Os pneus de tanto andar
por caminhos e carreiros de pedra já só andava nas lonas e as avarias eram constante,
Quando acontecia era nas
oficinas de meu pai que a deixava sem precisar de nada dizer, apenas comentava
de riso no rosto que já nem à “guiinha” (empurrando) fazia nada dela.
Habituados que estava o
pessoal a estas queixas de imediato a iam arranjar, remendando aqui e ali mas
que ficasse andar pois eram as pernas de quem precisava ajuda deste homem
dedicado á missão para que fora destinado.
Não raras vezes batia á
nossa porta, já sabíamos vinha matar a fome, entrava e comia connosco como um familiar
e grande amigo. Dali saia sempre com um saco cheio de comida que prendia na
grade sobre a roda traseira da mota e lá ia feliz.
Uma manhã apareceu com um
missal, autografado por ele com uma dedicatória maravilhosa e deixou-o nas mãos
de meu pai.
Ainda hoje é por ele que
rezam as orações da manhã e à noite, e assim ele passou a estar connosco ao
longo de todos estes anos.
Dizia ele nos tempos conturbados
da guerra,
"Temos muito que trabalhar e ajudar a levantar este país que tanto custou independizalo.
Estou muito feliz e faltando muitas mãos"(sic)

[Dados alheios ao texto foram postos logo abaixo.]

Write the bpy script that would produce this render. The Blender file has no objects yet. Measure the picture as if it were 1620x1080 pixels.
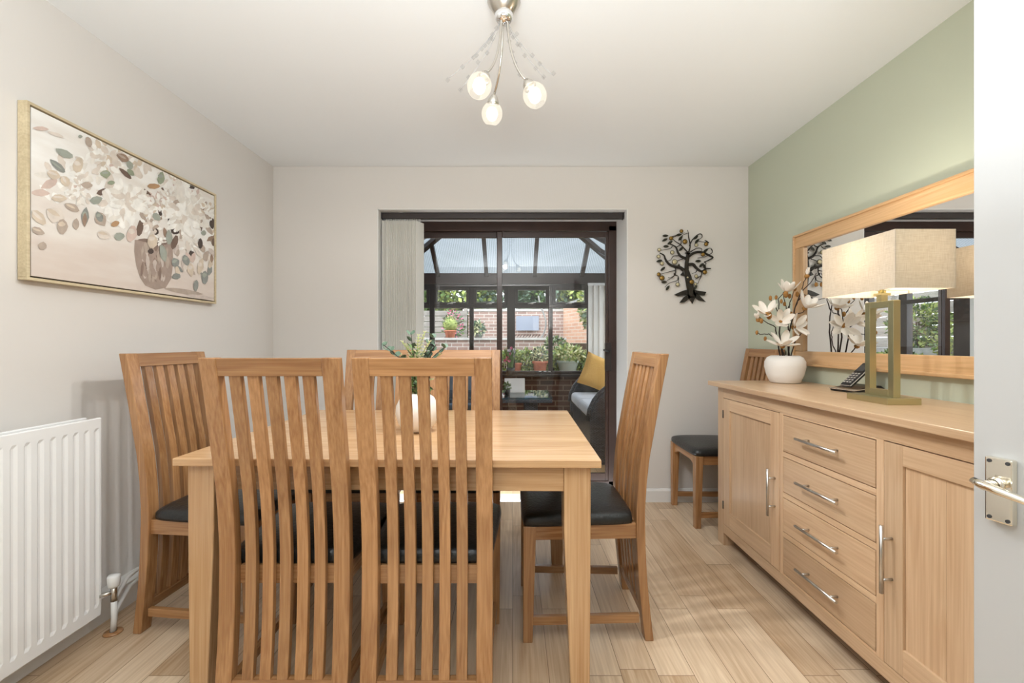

E estava, e continuou a sua missão de ajuda e apoio as
populações vítimas da guerra acolhendo-os e escondendo muitas vezes dentro da
sua missão homem, mulheres e crianças perseguidos.
No meio de toda esta azáfama a 6 de Agosto de 1976 quando tinha
42 anos, viajava para a Beira com vontade de passar uns dias de descanso . Ia
na companhia de outro sacerdote uma freira e um miúdo que ia a seu lado na parte
traseira do carro, eis senão quando caem numa emboscada na ponte do rio Pungué
perto da fronteira com a Rhodesia, e foram assassinados pelas tropas Rodesianas
numa incursão a Moçambique, momento no que ambos países estavam em conflito:
Nesse dia mais 340 moçambicanos tiveram a mesma sorte
assassinados pelas mesmas tropas.
Um mês antes havia escrito
a sua mãe :
ÚLTIMA CARTA (Julho de
1976)
Querida mamã:
Recebi a tua carta que
escreviste a primeiros de Julho. Vejo que as minhas cartas chegam muito
atrasadas. Mas chegan. Já estaba ansioso por receber a tua. A tua carta é toda optimismo e me das todas
as bênções havidas e por haver. Obrigado. Es uma mãe muito gira e valente que
eu tenho visto. Ninguém te ganha em generosidade e por isso o Senhor te da
sempre um cento por um. Bendito sejá Deus mil vezes. Assim sejá.
Mamã: sou simplesmente
feliz com todo isto e me encontro como peixe no rio. Sigo com muitas ganas de
ser padre e sigo sem ter tempo para casar-me. Só peço a Deus um sobrinho que se
chame Luis Garcia, que ainda não há. Olha que pouco ambicioso som para as
coisas do mundo!
Esmas que no céu falemos
a vontade porque, como vês, neste mundo vivemos com presas e não há tempo para
as nossas coisas. Deixá. Da bem mais felicidade dar que receber. Porque quem
da, da e recebe alegria. E, que mais queremos mamã?, essa é a vida. O egoísmo é
a morte, é dizer, o pecado. Por aí não nos vão colher. Quando morramos diremos:
MISSÃO CUMPRIDA. Que é o que tu fizeste? Pois, nada especial. Alegrar todo o
que eu puder aos demais, dando guloseimas para o corpo e para a alma. Passou a
vida assim correndo...Passa. Deus dirá. Assim Seja.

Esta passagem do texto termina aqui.